─── Information shown ───

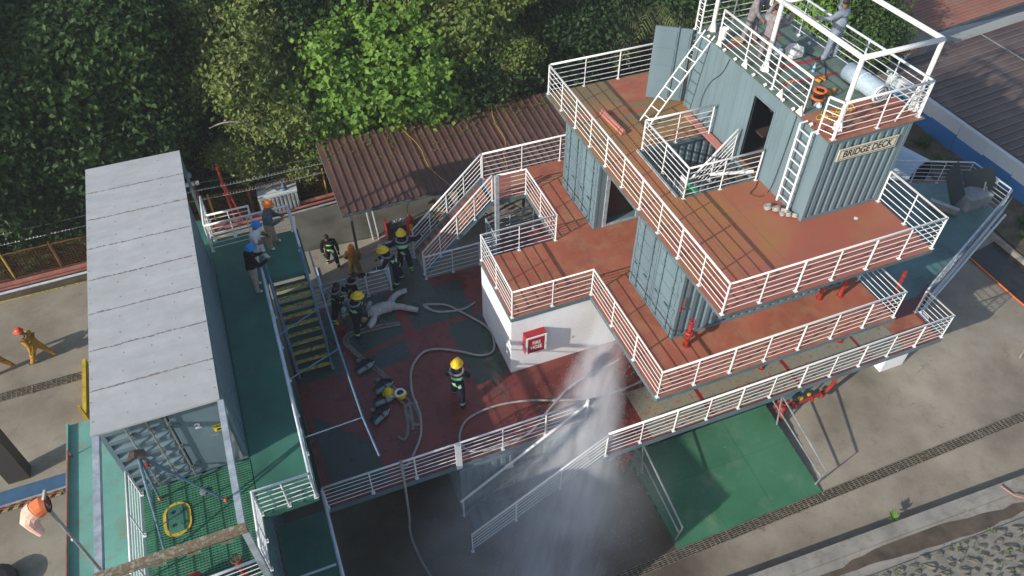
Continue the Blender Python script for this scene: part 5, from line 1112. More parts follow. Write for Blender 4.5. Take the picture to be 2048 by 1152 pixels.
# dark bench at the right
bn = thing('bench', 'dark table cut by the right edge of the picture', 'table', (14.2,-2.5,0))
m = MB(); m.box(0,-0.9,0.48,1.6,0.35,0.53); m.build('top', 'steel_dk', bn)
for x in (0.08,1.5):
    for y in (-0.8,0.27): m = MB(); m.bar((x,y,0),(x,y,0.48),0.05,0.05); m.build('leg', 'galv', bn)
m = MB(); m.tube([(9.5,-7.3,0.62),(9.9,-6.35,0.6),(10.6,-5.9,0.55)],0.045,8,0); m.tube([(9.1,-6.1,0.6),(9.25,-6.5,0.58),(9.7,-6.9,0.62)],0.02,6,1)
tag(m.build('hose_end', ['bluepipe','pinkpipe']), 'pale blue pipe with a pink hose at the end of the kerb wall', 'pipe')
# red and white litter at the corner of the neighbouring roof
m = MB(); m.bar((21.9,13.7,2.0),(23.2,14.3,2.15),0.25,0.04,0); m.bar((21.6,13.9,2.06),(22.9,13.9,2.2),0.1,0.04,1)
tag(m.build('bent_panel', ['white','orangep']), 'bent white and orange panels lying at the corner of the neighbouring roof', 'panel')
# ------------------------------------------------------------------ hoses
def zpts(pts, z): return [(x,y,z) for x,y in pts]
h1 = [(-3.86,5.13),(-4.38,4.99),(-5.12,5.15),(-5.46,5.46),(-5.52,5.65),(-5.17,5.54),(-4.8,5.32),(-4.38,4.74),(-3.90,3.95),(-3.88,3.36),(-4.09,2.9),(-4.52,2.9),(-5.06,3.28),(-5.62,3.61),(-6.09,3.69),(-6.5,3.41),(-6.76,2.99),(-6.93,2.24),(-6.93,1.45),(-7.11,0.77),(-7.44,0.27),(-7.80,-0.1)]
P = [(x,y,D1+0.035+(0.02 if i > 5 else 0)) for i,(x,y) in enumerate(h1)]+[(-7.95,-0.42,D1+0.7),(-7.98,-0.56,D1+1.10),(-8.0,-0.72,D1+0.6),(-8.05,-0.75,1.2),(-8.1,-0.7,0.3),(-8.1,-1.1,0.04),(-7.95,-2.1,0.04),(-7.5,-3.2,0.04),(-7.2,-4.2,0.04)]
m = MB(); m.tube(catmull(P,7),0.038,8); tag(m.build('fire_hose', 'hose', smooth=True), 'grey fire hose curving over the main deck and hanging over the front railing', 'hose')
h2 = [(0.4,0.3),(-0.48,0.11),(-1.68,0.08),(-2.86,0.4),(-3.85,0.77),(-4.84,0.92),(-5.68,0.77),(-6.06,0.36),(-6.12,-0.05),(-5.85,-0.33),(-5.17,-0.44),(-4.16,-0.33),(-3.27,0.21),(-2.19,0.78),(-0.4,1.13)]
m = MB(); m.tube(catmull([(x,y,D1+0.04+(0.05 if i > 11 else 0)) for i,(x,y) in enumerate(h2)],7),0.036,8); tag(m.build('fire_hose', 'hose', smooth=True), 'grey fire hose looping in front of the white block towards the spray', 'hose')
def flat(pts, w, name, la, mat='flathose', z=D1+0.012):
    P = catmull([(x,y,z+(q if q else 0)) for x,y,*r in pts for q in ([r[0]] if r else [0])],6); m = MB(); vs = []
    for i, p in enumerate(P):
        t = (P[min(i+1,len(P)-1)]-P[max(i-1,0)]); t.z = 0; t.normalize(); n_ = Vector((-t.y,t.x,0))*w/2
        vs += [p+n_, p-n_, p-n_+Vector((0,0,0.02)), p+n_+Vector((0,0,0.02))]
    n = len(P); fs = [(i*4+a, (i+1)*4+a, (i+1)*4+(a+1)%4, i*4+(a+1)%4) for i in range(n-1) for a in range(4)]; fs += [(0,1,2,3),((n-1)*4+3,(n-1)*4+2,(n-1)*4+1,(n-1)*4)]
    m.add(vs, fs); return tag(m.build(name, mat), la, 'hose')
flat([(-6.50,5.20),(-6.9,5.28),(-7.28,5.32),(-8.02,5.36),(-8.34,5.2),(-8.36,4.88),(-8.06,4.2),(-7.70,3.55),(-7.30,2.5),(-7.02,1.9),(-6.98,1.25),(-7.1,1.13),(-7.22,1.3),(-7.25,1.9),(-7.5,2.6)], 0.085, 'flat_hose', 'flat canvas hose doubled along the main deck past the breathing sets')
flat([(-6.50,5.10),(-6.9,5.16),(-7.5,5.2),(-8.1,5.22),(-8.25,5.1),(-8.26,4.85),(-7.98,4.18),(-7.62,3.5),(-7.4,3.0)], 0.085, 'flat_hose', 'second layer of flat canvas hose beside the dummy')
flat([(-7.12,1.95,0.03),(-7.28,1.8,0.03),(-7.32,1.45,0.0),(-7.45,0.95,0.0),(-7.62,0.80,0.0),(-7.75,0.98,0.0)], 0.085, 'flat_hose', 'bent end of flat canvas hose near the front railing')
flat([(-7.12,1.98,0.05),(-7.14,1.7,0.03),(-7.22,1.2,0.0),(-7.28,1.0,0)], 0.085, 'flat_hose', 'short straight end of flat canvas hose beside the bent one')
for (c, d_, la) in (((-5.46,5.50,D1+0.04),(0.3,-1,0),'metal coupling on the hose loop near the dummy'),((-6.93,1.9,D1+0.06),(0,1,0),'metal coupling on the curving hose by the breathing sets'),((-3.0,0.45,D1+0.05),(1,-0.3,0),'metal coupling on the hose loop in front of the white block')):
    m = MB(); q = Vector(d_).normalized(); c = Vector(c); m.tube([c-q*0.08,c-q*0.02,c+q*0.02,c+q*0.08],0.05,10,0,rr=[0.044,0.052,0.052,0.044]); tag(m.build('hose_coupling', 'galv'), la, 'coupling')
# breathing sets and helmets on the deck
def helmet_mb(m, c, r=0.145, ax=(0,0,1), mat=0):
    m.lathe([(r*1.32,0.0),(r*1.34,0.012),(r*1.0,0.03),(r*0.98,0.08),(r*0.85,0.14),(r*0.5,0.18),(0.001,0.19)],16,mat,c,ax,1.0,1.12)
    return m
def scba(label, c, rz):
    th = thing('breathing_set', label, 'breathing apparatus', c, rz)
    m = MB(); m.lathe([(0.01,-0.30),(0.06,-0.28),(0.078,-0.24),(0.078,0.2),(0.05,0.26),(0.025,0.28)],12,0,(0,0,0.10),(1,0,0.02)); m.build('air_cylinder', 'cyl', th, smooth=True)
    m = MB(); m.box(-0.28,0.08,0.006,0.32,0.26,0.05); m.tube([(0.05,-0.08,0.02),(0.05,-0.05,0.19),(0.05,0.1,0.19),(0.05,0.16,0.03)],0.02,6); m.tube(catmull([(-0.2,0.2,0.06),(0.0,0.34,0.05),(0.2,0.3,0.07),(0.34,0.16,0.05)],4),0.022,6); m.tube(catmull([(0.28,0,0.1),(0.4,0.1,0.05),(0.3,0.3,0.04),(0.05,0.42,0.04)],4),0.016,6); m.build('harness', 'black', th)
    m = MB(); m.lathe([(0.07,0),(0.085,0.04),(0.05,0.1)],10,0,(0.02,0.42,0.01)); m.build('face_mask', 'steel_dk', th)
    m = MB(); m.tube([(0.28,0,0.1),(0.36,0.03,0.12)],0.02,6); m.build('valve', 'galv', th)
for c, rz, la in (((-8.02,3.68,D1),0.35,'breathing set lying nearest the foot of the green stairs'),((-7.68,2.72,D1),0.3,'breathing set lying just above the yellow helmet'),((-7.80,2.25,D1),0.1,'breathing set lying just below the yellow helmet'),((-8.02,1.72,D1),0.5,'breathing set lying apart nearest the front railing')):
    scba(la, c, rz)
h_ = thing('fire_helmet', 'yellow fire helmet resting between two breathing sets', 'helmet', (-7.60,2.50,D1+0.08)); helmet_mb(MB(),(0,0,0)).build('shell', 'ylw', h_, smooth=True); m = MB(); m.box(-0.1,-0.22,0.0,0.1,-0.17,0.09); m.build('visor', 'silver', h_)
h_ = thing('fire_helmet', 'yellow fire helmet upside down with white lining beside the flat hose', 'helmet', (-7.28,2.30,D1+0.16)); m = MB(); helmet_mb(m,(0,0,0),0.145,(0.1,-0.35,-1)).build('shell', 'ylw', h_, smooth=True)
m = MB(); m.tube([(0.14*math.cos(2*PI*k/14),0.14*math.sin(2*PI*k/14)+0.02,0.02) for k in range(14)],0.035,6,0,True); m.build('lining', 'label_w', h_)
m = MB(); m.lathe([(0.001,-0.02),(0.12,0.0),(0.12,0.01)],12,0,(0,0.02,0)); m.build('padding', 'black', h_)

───

### What is expected
Look over the listing. Pull out every line with the string "picture" in it.

### Final result
Continue the Blender Python script for this scene: part 5, from line 1112. More parts follow. Write for Blender 4.5. Take the picture to be 2048 by 1152 pixels.
bn = thing('bench', 'dark table cut by the right edge of the picture', 'table', (14.2,-2.5,0))